For a movie that boasts one of the most awkward titles out there and that hasn’t got too many interesting events in it, Thou Shalt Not Kill… Except is a surprisingly easy movie to sit through.

Many have decided to take a look at the movie for it has Sam Raimi playing playing the part of the cult leader, but rather than that the movie is more worth checking out for being a small movie with a brave heart.

80s-o-meter: 78%

Total: 67%

#966 Halloween 2018: Day of the Dead (1985)

The third film in Romero’s Living Dead series that started already in 1968 with Night of the Living Dead, Day of the Dead takes the franchise to the underground tunnels where the last few survivors of the humankind are hiding from the hordes of zombies that roam the earth. Sheltered behind barriers, they catch and examine the living dead to gain some knowledge about them.

The concept feels fresh on paper but the execution is on the stuffy side, resembling the 1978 Dawn of the Dead much more than a modern take on the subject.
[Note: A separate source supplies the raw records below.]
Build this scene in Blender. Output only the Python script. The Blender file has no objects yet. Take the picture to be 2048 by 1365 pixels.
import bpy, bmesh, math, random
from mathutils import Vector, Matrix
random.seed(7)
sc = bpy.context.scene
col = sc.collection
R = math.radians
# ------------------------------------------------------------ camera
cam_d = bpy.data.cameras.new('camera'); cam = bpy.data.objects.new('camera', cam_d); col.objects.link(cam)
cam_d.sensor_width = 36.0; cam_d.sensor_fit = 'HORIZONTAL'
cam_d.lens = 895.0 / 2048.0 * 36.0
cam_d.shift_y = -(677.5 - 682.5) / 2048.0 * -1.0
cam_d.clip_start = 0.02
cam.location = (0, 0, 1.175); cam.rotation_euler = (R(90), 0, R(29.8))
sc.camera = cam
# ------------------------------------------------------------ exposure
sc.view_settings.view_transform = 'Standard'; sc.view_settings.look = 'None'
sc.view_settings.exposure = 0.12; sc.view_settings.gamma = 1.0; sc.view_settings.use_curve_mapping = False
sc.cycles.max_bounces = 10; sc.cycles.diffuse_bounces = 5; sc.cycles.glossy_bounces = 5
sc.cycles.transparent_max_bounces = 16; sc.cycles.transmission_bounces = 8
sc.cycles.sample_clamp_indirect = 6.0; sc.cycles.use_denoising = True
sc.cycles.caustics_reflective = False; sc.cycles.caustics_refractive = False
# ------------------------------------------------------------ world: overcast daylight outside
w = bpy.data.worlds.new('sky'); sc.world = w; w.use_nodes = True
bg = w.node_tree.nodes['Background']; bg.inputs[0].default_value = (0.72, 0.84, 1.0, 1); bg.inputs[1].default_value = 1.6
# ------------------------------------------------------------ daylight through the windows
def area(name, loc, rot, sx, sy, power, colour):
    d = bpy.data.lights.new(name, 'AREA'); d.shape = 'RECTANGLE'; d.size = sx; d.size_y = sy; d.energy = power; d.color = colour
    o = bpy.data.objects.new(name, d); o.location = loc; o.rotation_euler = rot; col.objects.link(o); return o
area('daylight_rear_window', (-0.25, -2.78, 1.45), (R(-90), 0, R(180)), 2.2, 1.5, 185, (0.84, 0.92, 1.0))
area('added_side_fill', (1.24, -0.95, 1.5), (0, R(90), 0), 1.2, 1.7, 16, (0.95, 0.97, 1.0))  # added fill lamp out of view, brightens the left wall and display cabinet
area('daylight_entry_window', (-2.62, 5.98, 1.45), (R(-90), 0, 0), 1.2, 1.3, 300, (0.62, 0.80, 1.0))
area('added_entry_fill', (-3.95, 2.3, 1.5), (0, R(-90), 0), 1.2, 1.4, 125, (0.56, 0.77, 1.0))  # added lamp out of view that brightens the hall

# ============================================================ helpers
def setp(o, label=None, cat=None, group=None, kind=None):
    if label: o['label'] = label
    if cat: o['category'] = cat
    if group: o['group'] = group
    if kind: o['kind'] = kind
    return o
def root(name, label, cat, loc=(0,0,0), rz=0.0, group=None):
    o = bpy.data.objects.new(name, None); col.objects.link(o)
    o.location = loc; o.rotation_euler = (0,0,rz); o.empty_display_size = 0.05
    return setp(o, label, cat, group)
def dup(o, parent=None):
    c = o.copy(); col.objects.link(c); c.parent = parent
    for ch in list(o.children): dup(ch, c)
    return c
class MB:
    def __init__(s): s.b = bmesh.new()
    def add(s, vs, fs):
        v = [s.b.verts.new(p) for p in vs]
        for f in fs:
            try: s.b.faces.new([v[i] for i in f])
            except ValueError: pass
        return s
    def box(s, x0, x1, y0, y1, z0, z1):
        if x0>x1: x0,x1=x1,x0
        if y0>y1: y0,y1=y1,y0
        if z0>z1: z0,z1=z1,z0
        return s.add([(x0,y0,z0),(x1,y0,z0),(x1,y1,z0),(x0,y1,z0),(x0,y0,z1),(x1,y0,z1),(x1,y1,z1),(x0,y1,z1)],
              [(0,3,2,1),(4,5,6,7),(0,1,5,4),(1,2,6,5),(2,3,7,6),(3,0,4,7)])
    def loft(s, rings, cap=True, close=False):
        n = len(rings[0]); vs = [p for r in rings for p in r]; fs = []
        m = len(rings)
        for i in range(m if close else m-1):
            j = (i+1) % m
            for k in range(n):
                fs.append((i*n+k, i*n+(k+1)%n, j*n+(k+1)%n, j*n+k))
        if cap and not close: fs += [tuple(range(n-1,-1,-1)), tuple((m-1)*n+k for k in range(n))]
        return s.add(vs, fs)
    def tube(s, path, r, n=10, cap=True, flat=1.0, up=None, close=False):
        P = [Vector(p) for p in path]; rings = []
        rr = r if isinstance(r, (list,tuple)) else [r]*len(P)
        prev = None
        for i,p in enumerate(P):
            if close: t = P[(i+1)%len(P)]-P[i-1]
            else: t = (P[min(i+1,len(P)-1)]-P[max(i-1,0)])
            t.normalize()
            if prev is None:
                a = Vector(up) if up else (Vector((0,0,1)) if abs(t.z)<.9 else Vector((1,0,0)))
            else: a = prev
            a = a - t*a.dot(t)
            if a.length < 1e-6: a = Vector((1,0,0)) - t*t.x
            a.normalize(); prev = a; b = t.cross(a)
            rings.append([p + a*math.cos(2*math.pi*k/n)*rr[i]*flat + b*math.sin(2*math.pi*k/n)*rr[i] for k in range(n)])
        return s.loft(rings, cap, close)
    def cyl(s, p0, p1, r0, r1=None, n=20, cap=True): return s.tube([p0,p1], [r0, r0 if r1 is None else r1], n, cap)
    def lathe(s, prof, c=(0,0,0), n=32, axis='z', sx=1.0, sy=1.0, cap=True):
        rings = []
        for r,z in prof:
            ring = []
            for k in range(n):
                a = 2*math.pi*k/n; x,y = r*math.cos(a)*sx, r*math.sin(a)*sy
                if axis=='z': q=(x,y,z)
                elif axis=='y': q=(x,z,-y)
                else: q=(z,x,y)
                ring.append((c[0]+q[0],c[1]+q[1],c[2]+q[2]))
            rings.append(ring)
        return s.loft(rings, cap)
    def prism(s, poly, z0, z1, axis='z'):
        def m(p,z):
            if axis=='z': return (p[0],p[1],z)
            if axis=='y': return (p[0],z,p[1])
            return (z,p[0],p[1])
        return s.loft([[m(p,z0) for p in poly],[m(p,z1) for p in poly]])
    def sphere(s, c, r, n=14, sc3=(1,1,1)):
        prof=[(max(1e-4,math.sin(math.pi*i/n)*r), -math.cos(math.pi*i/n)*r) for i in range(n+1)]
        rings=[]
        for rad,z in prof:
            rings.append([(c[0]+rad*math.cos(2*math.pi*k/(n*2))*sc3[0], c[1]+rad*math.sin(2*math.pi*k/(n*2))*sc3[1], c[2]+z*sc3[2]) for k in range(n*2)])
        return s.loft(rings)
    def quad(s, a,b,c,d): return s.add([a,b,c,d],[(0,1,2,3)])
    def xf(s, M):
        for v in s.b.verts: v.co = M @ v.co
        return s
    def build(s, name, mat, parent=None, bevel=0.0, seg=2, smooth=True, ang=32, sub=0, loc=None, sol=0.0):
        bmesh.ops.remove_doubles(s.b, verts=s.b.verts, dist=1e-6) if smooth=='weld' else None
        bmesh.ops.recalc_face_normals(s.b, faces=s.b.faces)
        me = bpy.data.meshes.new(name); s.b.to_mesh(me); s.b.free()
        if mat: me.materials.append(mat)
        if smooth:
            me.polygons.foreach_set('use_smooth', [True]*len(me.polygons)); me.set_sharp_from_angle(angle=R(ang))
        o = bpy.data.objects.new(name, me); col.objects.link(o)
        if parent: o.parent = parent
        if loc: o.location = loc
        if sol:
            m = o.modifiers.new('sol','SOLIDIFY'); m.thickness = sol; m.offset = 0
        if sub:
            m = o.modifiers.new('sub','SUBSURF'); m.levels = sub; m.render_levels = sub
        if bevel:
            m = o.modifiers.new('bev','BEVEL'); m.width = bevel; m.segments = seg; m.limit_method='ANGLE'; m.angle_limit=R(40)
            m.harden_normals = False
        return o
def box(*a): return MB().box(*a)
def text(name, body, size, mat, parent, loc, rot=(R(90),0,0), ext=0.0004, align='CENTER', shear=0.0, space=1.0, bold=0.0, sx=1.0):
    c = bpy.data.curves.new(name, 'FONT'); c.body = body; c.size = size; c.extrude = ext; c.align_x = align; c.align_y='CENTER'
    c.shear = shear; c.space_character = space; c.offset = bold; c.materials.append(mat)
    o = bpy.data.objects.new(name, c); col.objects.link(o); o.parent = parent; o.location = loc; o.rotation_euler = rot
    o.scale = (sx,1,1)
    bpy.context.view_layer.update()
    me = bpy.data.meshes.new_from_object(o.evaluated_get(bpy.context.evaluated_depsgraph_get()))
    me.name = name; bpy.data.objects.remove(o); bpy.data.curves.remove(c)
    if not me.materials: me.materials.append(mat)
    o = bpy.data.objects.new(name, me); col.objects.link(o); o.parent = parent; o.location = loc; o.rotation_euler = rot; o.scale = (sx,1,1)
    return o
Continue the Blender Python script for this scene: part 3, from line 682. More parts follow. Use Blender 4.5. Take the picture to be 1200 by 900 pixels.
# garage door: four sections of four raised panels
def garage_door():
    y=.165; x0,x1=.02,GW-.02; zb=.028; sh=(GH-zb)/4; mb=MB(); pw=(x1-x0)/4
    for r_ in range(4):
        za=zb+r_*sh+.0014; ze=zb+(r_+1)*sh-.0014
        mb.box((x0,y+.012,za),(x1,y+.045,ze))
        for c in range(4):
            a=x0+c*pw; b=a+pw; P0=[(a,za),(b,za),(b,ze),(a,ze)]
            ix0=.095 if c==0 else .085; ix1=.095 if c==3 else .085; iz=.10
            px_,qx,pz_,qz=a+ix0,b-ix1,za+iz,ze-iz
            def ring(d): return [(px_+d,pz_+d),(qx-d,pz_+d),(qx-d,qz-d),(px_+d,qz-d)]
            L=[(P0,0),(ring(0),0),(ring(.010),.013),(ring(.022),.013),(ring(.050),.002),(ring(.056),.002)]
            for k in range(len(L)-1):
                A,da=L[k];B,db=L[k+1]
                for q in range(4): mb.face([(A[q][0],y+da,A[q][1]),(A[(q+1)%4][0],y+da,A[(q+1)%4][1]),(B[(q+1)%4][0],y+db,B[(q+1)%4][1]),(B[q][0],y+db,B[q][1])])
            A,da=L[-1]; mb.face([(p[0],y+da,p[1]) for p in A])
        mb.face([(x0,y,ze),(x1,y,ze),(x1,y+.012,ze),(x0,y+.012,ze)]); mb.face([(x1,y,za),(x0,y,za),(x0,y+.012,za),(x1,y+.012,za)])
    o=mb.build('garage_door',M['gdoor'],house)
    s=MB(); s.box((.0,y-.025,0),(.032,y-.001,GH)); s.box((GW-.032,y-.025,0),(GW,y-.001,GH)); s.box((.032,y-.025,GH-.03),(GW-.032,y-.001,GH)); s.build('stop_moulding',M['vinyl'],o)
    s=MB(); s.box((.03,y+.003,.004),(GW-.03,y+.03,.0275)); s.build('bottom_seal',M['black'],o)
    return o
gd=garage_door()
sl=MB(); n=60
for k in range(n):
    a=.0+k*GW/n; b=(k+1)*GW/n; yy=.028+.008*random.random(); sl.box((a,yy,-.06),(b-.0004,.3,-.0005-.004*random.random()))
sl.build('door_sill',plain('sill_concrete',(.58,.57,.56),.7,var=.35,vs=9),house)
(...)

Romero’s camera lingers on the zombies for much too long, many of which are pretty poorly masqueraded and would’ve been more effective dwelling in the shadows rather than exposing them to spot lights where they look mostly goofy. On the other hand the effect work is far ahead of rest of the movie and feels extra effective thanks to the overall shoddiness of the movie.

It’s towards the end of the movie that Day of the Dead finally starts moving forward, and as the zombies pour into the vault in masses there’s a decent amount of action and thrills to be had here, including a pretty satisfying ending.

Day of the Dead earns my respect for its courage of taking a road less traveled. I just wished the execution was a notch or two sharper.